Physically Motivated Recursively Embedded Atom Neural Networks: Incorporating Local Completeness and Nonlocality

TL;DR

This paper introduces a recursively embedded atom neural network that efficiently captures complete many-body correlations in interatomic potentials, addressing local completeness and nonlocality challenges.

Contribution

It proposes a novel neural network model that incorporates local completeness and nonlocality through recursive embedding, without explicitly computing high-order terms.

Findings

Successfully addresses local completeness and nonlocality issues

Provides a general framework for message-passing in atomistic models

Proves efficiency in incorporating many-body correlations

Abstract

Recent advances in machine-learned interatomic potentials largely benefit from the atomistic representation and locally invariant many-body descriptors. It was however recently argued that including three- (or even four-) body features is incomplete to distinguish specific local structures.
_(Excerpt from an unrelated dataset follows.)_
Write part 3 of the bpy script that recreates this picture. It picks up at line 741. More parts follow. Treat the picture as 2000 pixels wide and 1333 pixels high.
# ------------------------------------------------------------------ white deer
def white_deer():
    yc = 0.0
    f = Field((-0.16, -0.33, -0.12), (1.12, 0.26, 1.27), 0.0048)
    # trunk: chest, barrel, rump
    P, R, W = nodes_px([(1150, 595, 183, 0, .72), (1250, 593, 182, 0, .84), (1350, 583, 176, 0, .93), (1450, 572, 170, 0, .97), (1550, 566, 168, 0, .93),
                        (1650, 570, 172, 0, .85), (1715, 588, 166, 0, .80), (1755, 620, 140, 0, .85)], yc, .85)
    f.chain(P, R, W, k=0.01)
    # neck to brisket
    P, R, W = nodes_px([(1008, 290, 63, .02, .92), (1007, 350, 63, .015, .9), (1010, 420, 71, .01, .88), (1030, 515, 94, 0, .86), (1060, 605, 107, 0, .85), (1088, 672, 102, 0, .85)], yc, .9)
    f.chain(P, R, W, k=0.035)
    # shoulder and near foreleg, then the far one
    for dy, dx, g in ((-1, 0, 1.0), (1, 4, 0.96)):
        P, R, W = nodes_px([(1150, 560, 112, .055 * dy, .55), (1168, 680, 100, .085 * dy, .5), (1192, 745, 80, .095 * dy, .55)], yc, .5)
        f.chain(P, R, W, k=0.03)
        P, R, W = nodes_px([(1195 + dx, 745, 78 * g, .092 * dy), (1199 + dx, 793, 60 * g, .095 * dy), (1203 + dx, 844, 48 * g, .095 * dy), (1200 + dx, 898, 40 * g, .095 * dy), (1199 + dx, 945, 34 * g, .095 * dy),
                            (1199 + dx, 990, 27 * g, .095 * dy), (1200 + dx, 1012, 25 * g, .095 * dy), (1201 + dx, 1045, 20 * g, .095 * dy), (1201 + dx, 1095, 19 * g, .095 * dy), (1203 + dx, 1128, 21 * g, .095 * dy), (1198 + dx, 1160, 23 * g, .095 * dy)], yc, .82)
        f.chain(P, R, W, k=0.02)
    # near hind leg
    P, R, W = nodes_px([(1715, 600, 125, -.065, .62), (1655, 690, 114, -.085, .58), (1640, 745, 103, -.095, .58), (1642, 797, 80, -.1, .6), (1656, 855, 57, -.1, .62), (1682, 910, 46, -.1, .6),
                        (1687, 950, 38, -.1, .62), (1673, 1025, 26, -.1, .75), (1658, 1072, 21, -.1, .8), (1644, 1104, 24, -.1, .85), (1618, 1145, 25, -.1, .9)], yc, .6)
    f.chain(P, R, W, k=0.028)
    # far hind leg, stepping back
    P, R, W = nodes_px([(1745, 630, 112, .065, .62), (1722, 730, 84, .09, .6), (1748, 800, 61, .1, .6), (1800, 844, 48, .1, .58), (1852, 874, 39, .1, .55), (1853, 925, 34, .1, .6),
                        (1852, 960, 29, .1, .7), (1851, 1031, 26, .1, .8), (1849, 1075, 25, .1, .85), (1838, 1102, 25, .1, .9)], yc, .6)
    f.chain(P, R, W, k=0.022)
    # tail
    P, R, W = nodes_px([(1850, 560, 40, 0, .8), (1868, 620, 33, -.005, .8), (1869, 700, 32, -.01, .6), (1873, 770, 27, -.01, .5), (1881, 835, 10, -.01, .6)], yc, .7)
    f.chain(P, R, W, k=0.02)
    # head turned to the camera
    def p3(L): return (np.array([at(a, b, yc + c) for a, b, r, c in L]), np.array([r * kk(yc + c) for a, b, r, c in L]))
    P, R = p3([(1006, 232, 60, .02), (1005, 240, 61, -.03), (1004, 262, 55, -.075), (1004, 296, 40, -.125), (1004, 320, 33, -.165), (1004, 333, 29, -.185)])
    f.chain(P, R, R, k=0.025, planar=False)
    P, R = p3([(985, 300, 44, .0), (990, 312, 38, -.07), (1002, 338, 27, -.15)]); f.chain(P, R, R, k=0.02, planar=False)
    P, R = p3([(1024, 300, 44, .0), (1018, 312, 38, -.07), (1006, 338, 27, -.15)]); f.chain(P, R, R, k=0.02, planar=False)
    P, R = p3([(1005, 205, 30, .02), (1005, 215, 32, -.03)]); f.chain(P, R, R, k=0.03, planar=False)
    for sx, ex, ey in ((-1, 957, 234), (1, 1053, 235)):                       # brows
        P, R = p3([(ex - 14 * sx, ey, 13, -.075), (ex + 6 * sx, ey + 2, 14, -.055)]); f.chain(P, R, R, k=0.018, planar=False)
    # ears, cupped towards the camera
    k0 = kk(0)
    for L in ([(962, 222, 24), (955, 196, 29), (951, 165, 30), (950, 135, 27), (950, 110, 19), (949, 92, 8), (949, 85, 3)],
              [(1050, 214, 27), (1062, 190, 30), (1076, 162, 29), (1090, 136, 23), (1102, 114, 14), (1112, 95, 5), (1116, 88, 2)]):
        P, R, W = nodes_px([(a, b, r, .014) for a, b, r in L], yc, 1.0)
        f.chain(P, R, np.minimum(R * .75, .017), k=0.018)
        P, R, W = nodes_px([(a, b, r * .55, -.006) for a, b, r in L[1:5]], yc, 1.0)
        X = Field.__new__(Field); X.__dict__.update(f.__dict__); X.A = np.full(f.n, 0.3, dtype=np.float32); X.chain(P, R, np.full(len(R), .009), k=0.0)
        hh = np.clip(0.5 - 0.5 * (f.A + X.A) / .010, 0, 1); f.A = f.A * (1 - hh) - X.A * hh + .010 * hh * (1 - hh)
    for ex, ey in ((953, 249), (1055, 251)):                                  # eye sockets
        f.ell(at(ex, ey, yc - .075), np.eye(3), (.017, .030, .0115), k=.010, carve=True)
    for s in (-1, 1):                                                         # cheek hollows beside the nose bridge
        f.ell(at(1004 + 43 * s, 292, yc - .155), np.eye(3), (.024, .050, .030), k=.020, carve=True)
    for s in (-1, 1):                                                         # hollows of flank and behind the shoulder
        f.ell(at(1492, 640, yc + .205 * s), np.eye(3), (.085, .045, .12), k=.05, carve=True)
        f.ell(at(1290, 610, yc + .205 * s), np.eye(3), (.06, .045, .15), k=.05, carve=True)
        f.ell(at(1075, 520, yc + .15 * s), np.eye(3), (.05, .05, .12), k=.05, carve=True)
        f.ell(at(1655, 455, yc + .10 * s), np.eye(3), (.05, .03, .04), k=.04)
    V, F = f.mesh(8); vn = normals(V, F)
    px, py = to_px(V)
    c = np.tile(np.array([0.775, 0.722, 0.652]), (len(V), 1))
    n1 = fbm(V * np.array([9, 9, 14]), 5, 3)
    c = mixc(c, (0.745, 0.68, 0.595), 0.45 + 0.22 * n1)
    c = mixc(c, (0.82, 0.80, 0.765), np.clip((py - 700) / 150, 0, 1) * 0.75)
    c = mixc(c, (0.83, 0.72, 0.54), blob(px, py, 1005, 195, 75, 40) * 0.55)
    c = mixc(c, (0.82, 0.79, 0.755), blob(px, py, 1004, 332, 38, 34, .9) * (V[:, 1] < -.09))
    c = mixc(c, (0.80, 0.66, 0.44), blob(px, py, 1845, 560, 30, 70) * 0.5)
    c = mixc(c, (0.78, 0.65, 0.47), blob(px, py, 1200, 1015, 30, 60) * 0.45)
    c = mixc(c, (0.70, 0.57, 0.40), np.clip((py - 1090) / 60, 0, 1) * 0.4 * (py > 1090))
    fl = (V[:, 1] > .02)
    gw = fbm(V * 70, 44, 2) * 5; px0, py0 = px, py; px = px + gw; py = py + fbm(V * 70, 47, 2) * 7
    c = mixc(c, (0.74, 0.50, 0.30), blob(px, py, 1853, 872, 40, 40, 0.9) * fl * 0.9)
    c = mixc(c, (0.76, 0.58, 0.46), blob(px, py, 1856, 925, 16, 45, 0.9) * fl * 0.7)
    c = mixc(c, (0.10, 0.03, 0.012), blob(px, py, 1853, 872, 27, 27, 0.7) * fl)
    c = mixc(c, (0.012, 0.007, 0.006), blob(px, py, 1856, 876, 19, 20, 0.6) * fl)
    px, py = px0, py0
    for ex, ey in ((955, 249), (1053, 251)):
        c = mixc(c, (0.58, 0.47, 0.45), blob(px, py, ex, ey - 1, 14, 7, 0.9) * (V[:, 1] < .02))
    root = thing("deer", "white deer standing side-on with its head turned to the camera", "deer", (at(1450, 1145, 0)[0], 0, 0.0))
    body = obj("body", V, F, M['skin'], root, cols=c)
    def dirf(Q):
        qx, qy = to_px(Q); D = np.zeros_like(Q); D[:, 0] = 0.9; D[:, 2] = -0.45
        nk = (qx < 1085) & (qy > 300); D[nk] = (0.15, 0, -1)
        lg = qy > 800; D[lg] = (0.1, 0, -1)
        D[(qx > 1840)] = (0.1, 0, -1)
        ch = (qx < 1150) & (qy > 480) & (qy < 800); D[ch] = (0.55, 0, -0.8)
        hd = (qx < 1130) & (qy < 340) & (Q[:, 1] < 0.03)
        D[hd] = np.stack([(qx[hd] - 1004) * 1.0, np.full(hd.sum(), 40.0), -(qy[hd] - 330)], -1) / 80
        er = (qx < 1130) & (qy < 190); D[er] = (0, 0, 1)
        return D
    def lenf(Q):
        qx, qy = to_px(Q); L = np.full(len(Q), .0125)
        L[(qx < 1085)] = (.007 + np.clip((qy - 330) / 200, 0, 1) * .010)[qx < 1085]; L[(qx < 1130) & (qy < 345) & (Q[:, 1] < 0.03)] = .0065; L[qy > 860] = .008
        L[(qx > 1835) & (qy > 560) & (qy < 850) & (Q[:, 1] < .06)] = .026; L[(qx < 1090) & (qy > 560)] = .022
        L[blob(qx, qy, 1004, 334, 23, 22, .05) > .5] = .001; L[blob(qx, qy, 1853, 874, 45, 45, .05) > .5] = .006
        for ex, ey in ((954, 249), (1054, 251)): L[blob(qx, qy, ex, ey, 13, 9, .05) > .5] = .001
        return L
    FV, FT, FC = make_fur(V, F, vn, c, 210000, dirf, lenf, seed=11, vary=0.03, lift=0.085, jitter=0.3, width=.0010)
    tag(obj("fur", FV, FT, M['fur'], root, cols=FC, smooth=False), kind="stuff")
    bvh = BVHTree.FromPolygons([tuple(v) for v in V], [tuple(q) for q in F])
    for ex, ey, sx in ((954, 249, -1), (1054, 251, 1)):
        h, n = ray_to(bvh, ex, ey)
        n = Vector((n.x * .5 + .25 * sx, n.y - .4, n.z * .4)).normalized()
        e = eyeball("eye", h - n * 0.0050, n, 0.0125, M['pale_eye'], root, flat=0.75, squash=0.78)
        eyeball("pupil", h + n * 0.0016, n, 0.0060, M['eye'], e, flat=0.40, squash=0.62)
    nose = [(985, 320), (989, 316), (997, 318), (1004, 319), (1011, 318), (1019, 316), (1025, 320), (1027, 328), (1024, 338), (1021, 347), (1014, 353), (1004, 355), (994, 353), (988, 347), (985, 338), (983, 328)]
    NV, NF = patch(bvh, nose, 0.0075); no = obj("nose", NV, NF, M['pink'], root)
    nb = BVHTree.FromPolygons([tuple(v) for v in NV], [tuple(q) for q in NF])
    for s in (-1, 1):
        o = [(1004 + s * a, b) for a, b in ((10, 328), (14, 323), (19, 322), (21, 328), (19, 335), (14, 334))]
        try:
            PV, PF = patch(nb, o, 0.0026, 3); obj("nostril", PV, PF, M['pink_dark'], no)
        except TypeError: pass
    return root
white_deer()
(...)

Utilizing an embedded density descriptor made by linear combinations of neighboring atomic orbitals and realizing that each orbital coefficient physically depends on its own local environment, we propose a recursively embedded atom neural network model. We formally prove that this model can efficiently incorporate complete many-body correlations without explicitly computing high-order terms. This model not only successfully addresses challenges regarding local completeness and nonlocality in representative systems, but also provides an easy and general way to update local many-body descriptors to have a message-passing form without changing their basic structures.